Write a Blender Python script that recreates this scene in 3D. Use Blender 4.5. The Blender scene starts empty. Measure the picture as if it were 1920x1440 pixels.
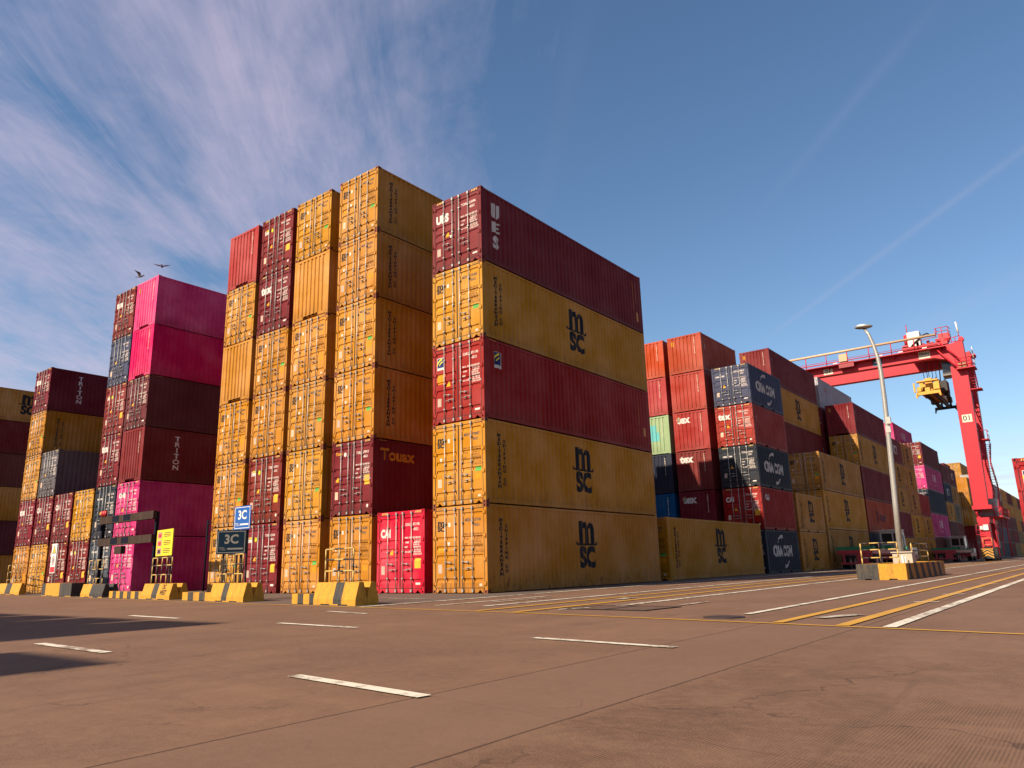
import bpy, bmesh, math, random
from mathutils import Vector, Matrix
D = bpy.data
S = bpy.context.scene
COL = S.collection
rnd = random.Random(7)

# ------------------------------------------------------------------ camera
CAMR = [[0.78876, 0.61414, -0.02643], [-0.16620, 0.17167, -0.97103], [-0.59181, 0.77030, 0.23747]]
CAMC = (15.9888, -19.2277, 0.8390)
cam_d = D.cameras.new('camera'); cam = D.objects.new('camera', cam_d); COL.objects.link(cam)
right, down, fwd = (Vector(r).normalized() for r in CAMR)
m = Matrix((right, -down, -fwd)).transposed().to_4x4(); m.translation = CAMC
cam.matrix_world = m
cam_d.sensor_width = 36.0; cam_d.lens = 1397.57 / 1920 * 36.0
cam_d.clip_start = 0.05; cam_d.clip_end = 6000
S.camera = cam

# ------------------------------------------------------------------ sky and sun
SUN = Vector((-4.1, -13.9, 10.3)).normalized()
elev = math.asin(SUN.z); azim = math.atan2(SUN.x, SUN.y)
W = D.worlds.new('World'); S.world = W; W.use_nodes = True
nt = W.node_tree; N = nt.nodes; LK = nt.links
for n in list(N): N.remove(n)
def nd(t, tree=None, **k):
    n = (tree or nt).nodes.new(t)
    for a, b in k.items(): setattr(n, a, b)
    return n
def wmath(op, a, b=None, c=None, clamp=False):
    n = nd('ShaderNodeMath', operation=op, use_clamp=clamp)
    for i, v in enumerate((a, b, c)):
        if v is None: continue
        if isinstance(v, (int, float)): n.inputs[i].default_value = v
        else: LK.new(v, n.inputs[i])
    return n.outputs[0]
out = nd('ShaderNodeOutputWorld'); bg = nd('ShaderNodeBackground'); LK.new(bg.outputs[0], out.inputs[0])
sky = nd('ShaderNodeTexSky', sky_type='NISHITA', sun_disc=False, sun_elevation=elev, sun_rotation=azim, altitude=0, air_density=1.0, dust_density=0.6, ozone_density=1.6)
hs = nd('ShaderNodeHueSaturation'); hs.inputs['Saturation'].default_value = 1.12; hs.inputs['Value'].default_value = 1.0
LK.new(sky.outputs[0], hs.inputs['Color'])
tc = nd('ShaderNodeTexCoord'); sp = nd('ShaderNodeSeparateXYZ'); LK.new(tc.outputs['Generated'], sp.inputs[0])
zz = wmath('MAXIMUM', sp.outputs[2], 0.03)
px_ = wmath('DIVIDE', sp.outputs[0], zz); py_ = wmath('DIVIDE', sp.outputs[1], zz)
# u runs along the cirrus streaks, v across them
u_ = wmath('ADD', wmath('MULTIPLY', px_, -0.67), wmath('MULTIPLY', py_, 0.74))
v_ = wmath('ADD', wmath('MULTIPLY', px_, 0.74), wmath('MULTIPLY', py_, 0.67))
def wnoise(su, sv, ou, ov, detail, rough, dist=0.0):
    cb = nd('ShaderNodeCombineXYZ')
    LK.new(wmath('MULTIPLY_ADD', u_, su, ou), cb.inputs[0]); LK.new(wmath('MULTIPLY_ADD', v_, sv, ov), cb.inputs[1])
    n = nd('ShaderNodeTexNoise'); n.inputs['Scale'].default_value = 1.0; n.inputs['Detail'].default_value = detail
    n.inputs['Roughness'].default_value = rough; n.inputs['Distortion'].default_value = dist
    LK.new(cb.outputs[0], n.inputs['Vector']); return n.outputs[0]
def ramp(x, a, b):
    n = nd('ShaderNodeMapRange'); n.interpolation_type = 'SMOOTHSTEP'
    n.inputs['From Min'].default_value = a; n.inputs['From Max'].default_value = b
    LK.new(x, n.inputs['Value']); return n.outputs[0]
cover = ramp(v_, 0.42, -0.30)
big = wnoise(0.55, 1.15, 3.1, 0.4, 5, 0.58, 1.1)
streak = wnoise(0.85, 5.2, 1.3, 7.7, 8, 0.68, 0.8)
fine = wnoise(5.0, 8.5, 5.3, 2.2, 6, 0.65, 0.6)
mixn = wmath('ADD', wmath('MULTIPLY', big, 0.5), wmath('ADD', wmath('MULTIPLY', streak, 0.36), wmath('MULTIPLY', fine, 0.16)))
thr = wmath('SUBTRACT', 0.62, wmath('MULTIPLY', cover, 0.225))
dens = wmath('MULTIPLY', wmath('SUBTRACT', mixn, thr), 2.9, clamp=True)
dens = wmath('MULTIPLY', dens, wmath('MULTIPLY_ADD', cover, 0.80, 0.10))
def trail(v0, w, amp, un0, un1):
    d = wmath('DIVIDE', wmath('SUBTRACT', v_, v0), w)
    g = wmath('POWER', 2.718, wmath('MULTIPLY', wmath('MULTIPLY', d, d), -1.0))
    k = wmath('MULTIPLY', ramp(u_, un0, un0 + 0.5), ramp(u_, un1, un1 - 0.9))
    nz = wnoise(1.5, 0.5, v0 * 9, 0, 4, 0.6)
    return wmath('MULTIPLY', wmath('MULTIPLY', g, k), wmath('MULTIPLY', nz, amp))
tr = wmath('ADD', trail(1.455, 0.020, 0.17, 1.0, 3.6), trail(0.905, 0.018, 0.10, 0.9, 2.2))
tr = wmath('ADD', tr, wmath('ADD', trail(0.25, 0.03, 0.035, 0.9, 2.6), trail(2.1, 0.1, 0.10, 1.6, 7.0)))
lowz = ramp(sp.outputs[2], 0.16, 0.04)
lowc = wmath('MULTIPLY', lowz, wmath('MULTIPLY', ramp(wnoise(0.25, 0.4, 9.0, 4.0, 5, 0.6), 0.42, 0.62), 0.5))
tot = wmath('ADD', wmath('ADD', dens, tr), lowc, clamp=True)
mx = nd('ShaderNodeMix', data_type='RGBA'); mx.blend_type = 'MIX'
LK.new(tot, mx.inputs['Factor']); LK.new(hs.outputs[0], mx.inputs[6]); mx.inputs[7].default_value = (4.7, 4.05, 5.15, 1)
LK.new(mx.outputs[2], bg.inputs['Color']); bg.inputs['Strength'].default_value = 0.067
sun_d = D.lights.new('sun', 'SUN'); sun_d.energy = 4.6; sun_d.angle = math.radians(0.53); sun_d.color = (1.0, 0.86, 0.66)
sun = D.objects.new('sun', sun_d); COL.objects.link(sun); sun.rotation_euler = SUN.to_track_quat('Z', 'Y').to_euler(); sun.location = (-40, -60, 80)
S.view_settings.view_transform = 'Standard'; S.view_settings.look = 'None'; S.view_settings.gamma = 1.0
S.view_settings.exposure = 1.08
S.render.engine = 'CYCLES'; S.cycles.max_bounces = 6; S.cycles.diffuse_bounces = 3; S.cycles.glossy_bounces = 2
S.cycles.transparent_max_bounces = 4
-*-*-
Set task
Leave out the pictures and repeat exactly the lines from the start of the material through the line that contains "S.camera = cam", both included.

Response to this task
Write a Blender Python script that recreates this scene in 3D. Use Blender 4.5. The Blender scene starts empty. Measure the picture as if it were 1920x1440 pixels.
import bpy, bmesh, math, random
from mathutils import Vector, Matrix
D = bpy.data
S = bpy.context.scene
COL = S.collection
rnd = random.Random(7)

# ------------------------------------------------------------------ camera
CAMR = [[0.78876, 0.61414, -0.02643], [-0.16620, 0.17167, -0.97103], [-0.59181, 0.77030, 0.23747]]
CAMC = (15.9888, -19.2277, 0.8390)
cam_d = D.cameras.new('camera'); cam = D.objects.new('camera', cam_d); COL.objects.link(cam)
right, down, fwd = (Vector(r).normalized() for r in CAMR)
m = Matrix((right, -down, -fwd)).transposed().to_4x4(); m.translation = CAMC
cam.matrix_world = m
cam_d.sensor_width = 36.0; cam_d.lens = 1397.57 / 1920 * 36.0
cam_d.clip_start = 0.05; cam_d.clip_end = 6000
S.camera = cam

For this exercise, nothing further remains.